How can You Use the Pareto Principle?
- You can identify and delegate time-wasters and distractors to other team members as a leader. For example, urgent but unimportant tasks are time-wasters and should be delegated elsewhere.
- The principle resembles the famous “work smart, not hard” mantra. It negates the idea of undertaking a lot of duties to be productive and beat deadlines. Instead, the most significant tasks are prioritised, no matter how easy to do. This reduces burnout and being time-starved.
- The rule will help you identify the 20 percent of high-performing team members and high-value activities contributing to 80 percent of the desirable results. You can then focus on training them more to achieve even better results. This saves time as you avoid incidents of having to bail out your team occasionally.

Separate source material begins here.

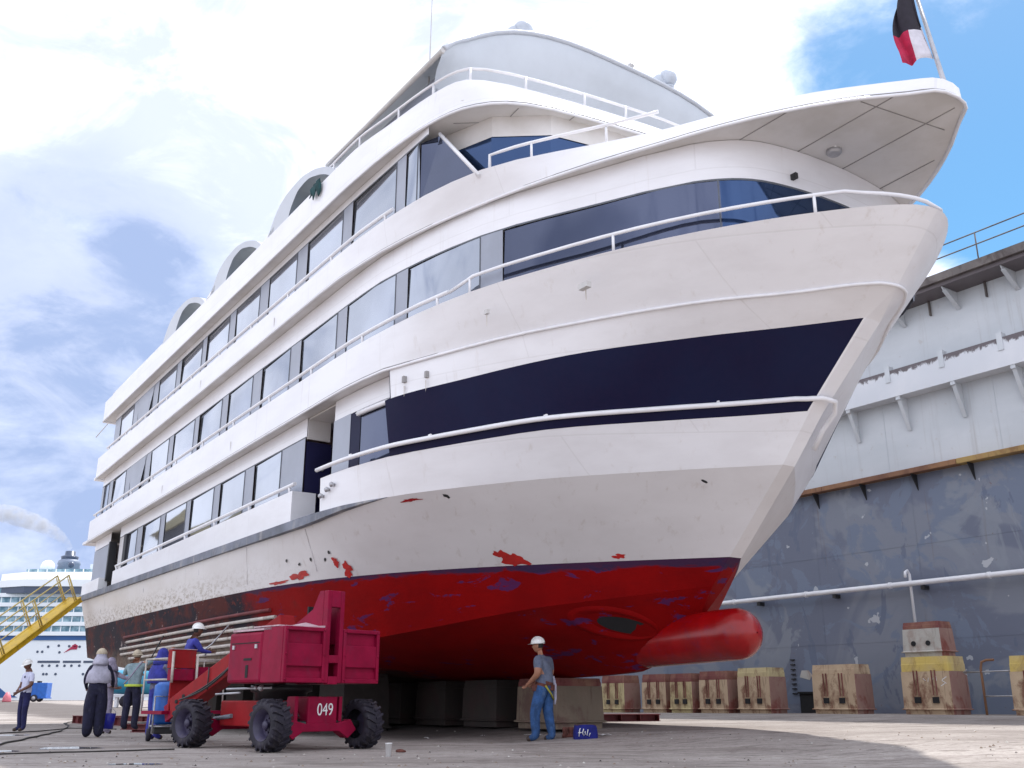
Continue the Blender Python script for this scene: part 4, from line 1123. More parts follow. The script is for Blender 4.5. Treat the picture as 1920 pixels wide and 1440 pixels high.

- The principle exposes low performers and bottlenecks to the desired results. This allows for either replacement or change in the delegation of duties to the most suitable team members, or you can focus newly found time on training your team in areas you wish for them to grow. You can then minimise team supervision when things work smoothly in the long run.
Conclusion
The average newly placed leader is ever-swamped and sometimes lacks time for their team and personal life. However, planning and prioritisation can be streamlined, organised and effective using the Pareto principle. By following this principle, you can evaluate the business activities and focus more on high-value or productive activities. You are, therefore, able to save more time by delegating the right duties to the right members of your team.